**Dataset content:**
::::::::::
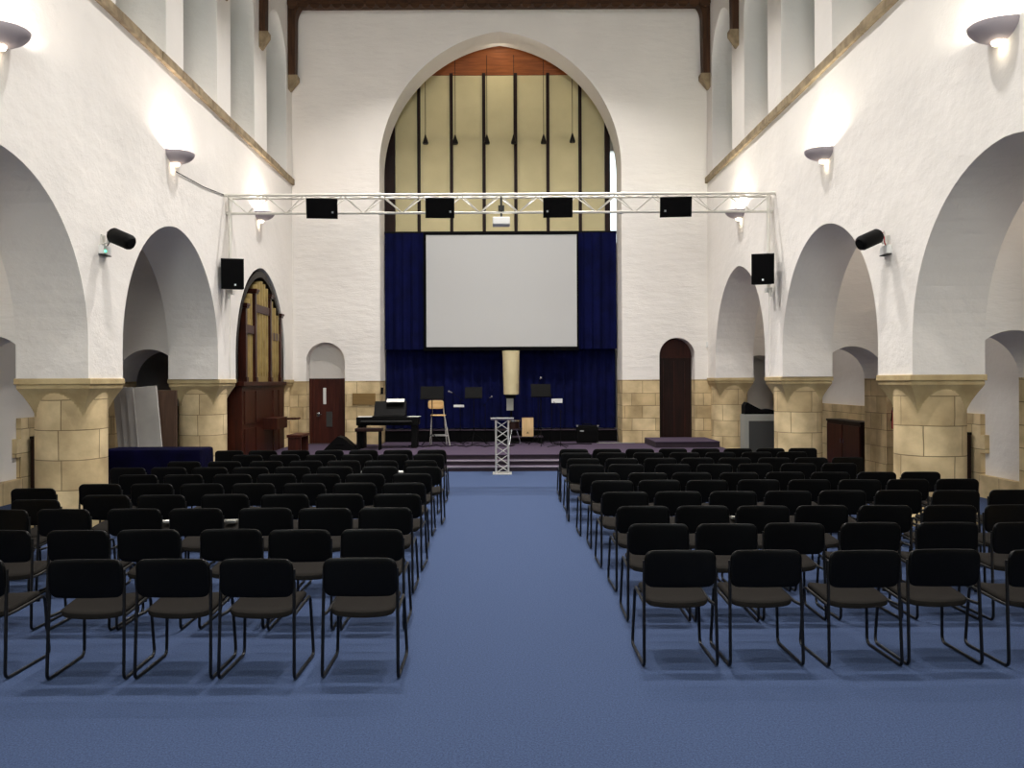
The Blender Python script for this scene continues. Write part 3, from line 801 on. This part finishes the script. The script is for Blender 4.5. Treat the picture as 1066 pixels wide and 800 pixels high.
sheet(pt(380,20.6), 20.6, SH+.768, .34, .26, .15, 'white music papers lying on the piano end nearest the brown door')
sheet(pt(431,20.6), 20.6, SH+.768, .27, .26, -.2, 'white music papers lying on the piano end nearest the stool')
sheet(pt(411,20.6), 20.74, SH+1.16, .44, .15, 0, 'open white music book standing on top of the piano console', .5)

# tall wooden stool with back
sy = 21.4
t = thing('bar_stool', 'tall stool with light wood back and seat and pale metal legs', 'stool', (pt(456,sy), sy, SH))
obj('seat', pad(bmesh.new(), .38, .36, .035, .08, conv=lambda p: Vector((p.x, p.z, p.y+.76))), 'light_wood', t, smooth=True)
obj('backrest', pad(bmesh.new(), .40, .22, .03, .06, bend=-.03, conv=lambda p: Vector((p.x-.07, p.y+.2, p.z+1.03))), 'light_wood', t, smooth=True)
for (a, b) in (((-.16,.2,1.10),(-.20,.24,0)), ((.11,.2,1.10),(.2,.24,0)), ((-.15,-.15,.75),(-.2,-.2,0)), ((.17,-.15,.75),(.31,-.2,0))):
    bm = bmesh.new(); tube(bm, [a, b], .014, 8); obj('leg', bm, 'alu', t, smooth=True)
bm = bmesh.new(); tube(bm, [(-.19,-.19,.25), (.26,-.19,.25)], .010, 6); tube(bm, [(-.19,.23,.25), (.18,.23,.25)], .010, 6); obj('foot_rail', bm, 'alu', t)

def music_stand(x, y, label, w_=.5, h=.34, zc=1.35, rz=0):
    t = thing('music_stand', label, 'music stand', (x, y, SH), rz, 'black music stands on the stage')
    rot = Matrix.Rotation(R_(-18), 3, 'X')
    bm = bmesh.new(); box(bm, (0,0,0), (w_, .012, h), bev=.004); box(bm, (0,-.03,-h/2), (w_, .06, .012))
    for v in bm.verts: v.co = rot @ v.co + Vector((0,0,zc))
    obj('desk', bm, 'black', t)
    bm = bmesh.new(); tube(bm, [(0,.03,.3), (0,.03,zc)], .012, 8); obj('pole', bm, 'black', t, smooth=True)
    for k in range(3):
        a = 2*PI*k/3+.4; bm = bmesh.new(); tube(bm, [(0,.03,.32), (.36*math.cos(a), .03+.36*math.sin(a), .015)], .01, 6); obj('leg', bm, 'black', t, smooth=True)
    return t
music_stand(pt(450,21.0), 20.9, 'black music stand in front of the tall stool', .58, .34, pz(409,20.9)-SH)
music_stand(pt(493,21.3), 21.3, 'black music stand between the stool and the cream column', .44, .30, pz(409,21.3)-SH)
music_stand(pt(563,21.0), 21.0, 'black music stand beside the wooden box drum', .5, .34, pz(407,21)-SH, .1)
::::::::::
**Exercise objective:** Skip the pictures, please, and transcribe only the lines from the beginning of the material through the one that contains "bm, 'alu', t)".

**Exercise solution:**
The Blender Python script for this scene continues. Write part 3, from line 801 on. This part finishes the script. The script is for Blender 4.5. Treat the picture as 1066 pixels wide and 800 pixels high.
sheet(pt(380,20.6), 20.6, SH+.768, .34, .26, .15, 'white music papers lying on the piano end nearest the brown door')
sheet(pt(431,20.6), 20.6, SH+.768, .27, .26, -.2, 'white music papers lying on the piano end nearest the stool')
sheet(pt(411,20.6), 20.74, SH+1.16, .44, .15, 0, 'open white music book standing on top of the piano console', .5)

# tall wooden stool with back
sy = 21.4
t = thing('bar_stool', 'tall stool with light wood back and seat and pale metal legs', 'stool', (pt(456,sy), sy, SH))
obj('seat', pad(bmesh.new(), .38, .36, .035, .08, conv=lambda p: Vector((p.x, p.z, p.y+.76))), 'light_wood', t, smooth=True)
obj('backrest', pad(bmesh.new(), .40, .22, .03, .06, bend=-.03, conv=lambda p: Vector((p.x-.07, p.y+.2, p.z+1.03))), 'light_wood', t, smooth=True)
for (a, b) in (((-.16,.2,1.10),(-.20,.24,0)), ((.11,.2,1.10),(.2,.24,0)), ((-.15,-.15,.75),(-.2,-.2,0)), ((.17,-.15,.75),(.31,-.2,0))):
    bm = bmesh.new(); tube(bm, [a, b], .014, 8); obj('leg', bm, 'alu', t, smooth=True)
bm = bmesh.new(); tube(bm, [(-.19,-.19,.25), (.26,-.19,.25)], .010, 6); tube(bm, [(-.19,.23,.25), (.18,.23,.25)], .010, 6); obj('foot_rail', bm, 'alu', t)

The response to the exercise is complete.